## Problem requirements
For each line of the data below that holds "pixels", copy the line.

## Task data
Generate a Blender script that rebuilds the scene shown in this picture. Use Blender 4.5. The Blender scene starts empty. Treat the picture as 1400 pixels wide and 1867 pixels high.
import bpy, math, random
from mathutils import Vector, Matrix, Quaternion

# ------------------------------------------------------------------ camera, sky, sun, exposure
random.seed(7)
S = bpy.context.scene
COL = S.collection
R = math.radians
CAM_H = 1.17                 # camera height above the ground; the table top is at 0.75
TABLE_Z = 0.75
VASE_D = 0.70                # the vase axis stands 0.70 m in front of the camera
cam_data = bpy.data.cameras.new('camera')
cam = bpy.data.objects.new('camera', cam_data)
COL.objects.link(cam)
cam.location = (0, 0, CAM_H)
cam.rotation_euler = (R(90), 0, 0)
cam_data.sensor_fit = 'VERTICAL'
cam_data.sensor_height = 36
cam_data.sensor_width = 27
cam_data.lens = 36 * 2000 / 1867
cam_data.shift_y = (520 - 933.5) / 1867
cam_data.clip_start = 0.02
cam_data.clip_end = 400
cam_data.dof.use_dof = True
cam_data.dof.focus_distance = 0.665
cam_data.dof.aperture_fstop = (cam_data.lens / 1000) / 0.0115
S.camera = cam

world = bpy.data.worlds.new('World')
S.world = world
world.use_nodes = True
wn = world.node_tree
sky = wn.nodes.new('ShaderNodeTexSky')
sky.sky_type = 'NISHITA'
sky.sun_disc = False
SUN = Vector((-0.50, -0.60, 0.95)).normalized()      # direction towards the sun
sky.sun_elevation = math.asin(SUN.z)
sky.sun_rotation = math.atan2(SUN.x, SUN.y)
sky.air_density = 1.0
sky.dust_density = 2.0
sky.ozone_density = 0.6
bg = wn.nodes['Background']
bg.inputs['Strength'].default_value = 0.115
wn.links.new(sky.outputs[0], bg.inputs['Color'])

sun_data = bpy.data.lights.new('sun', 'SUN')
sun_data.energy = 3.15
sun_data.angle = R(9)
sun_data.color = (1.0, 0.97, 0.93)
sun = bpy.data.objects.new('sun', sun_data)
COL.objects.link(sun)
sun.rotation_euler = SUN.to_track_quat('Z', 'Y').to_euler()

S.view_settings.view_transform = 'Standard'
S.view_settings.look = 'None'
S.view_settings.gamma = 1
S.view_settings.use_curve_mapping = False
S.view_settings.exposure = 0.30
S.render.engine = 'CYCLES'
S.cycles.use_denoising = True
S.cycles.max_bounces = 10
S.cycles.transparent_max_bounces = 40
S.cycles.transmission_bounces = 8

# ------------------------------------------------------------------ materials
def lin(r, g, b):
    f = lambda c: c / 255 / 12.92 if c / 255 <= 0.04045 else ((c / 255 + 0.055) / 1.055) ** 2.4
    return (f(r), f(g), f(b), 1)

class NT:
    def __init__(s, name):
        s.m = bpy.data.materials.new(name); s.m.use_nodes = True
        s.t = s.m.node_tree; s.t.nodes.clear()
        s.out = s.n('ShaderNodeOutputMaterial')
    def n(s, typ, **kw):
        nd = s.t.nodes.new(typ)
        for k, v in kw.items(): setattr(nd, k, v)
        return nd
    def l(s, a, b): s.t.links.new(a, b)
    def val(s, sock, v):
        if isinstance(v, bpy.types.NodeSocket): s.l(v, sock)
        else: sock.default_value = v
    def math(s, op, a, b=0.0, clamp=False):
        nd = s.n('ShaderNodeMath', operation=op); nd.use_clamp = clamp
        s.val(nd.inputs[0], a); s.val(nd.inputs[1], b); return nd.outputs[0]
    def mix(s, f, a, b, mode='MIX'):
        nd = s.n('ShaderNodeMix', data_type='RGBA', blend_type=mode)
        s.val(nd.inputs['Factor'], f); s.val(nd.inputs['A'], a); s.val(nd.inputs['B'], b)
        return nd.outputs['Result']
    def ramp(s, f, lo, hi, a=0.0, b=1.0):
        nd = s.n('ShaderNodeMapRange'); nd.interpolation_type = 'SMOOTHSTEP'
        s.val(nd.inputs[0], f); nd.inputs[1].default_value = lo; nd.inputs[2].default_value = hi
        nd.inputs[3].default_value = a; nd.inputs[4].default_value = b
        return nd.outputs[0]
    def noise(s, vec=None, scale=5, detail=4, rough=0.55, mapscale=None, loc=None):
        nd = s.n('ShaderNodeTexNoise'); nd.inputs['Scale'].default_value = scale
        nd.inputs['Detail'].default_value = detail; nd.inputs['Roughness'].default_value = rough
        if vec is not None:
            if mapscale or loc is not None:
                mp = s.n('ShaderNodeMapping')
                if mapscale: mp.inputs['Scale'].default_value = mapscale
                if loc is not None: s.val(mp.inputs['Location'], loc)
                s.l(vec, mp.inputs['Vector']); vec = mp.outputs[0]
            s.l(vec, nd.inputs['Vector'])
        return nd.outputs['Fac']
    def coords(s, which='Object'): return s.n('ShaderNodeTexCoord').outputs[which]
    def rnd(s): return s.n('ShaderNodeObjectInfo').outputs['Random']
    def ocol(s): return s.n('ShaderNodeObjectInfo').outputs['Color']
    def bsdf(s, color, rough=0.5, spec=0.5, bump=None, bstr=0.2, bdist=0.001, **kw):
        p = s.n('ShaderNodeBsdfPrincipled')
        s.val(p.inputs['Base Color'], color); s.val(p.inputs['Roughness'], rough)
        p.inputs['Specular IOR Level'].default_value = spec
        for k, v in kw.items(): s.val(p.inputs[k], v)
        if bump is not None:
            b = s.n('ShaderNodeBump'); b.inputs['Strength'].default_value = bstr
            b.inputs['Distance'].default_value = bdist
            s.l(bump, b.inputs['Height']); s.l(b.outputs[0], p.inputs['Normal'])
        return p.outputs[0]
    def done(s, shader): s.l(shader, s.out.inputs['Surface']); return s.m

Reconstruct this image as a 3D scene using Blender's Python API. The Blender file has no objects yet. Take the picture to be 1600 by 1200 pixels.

## Solution
Generate a Blender script that rebuilds the scene shown in this picture. Use Blender 4.5. The Blender scene starts empty. Treat the picture as 1400 pixels wide and 1867 pixels high.
Reconstruct this image as a 3D scene using Blender's Python API. The Blender file has no objects yet. Take the picture to be 1600 by 1200 pixels.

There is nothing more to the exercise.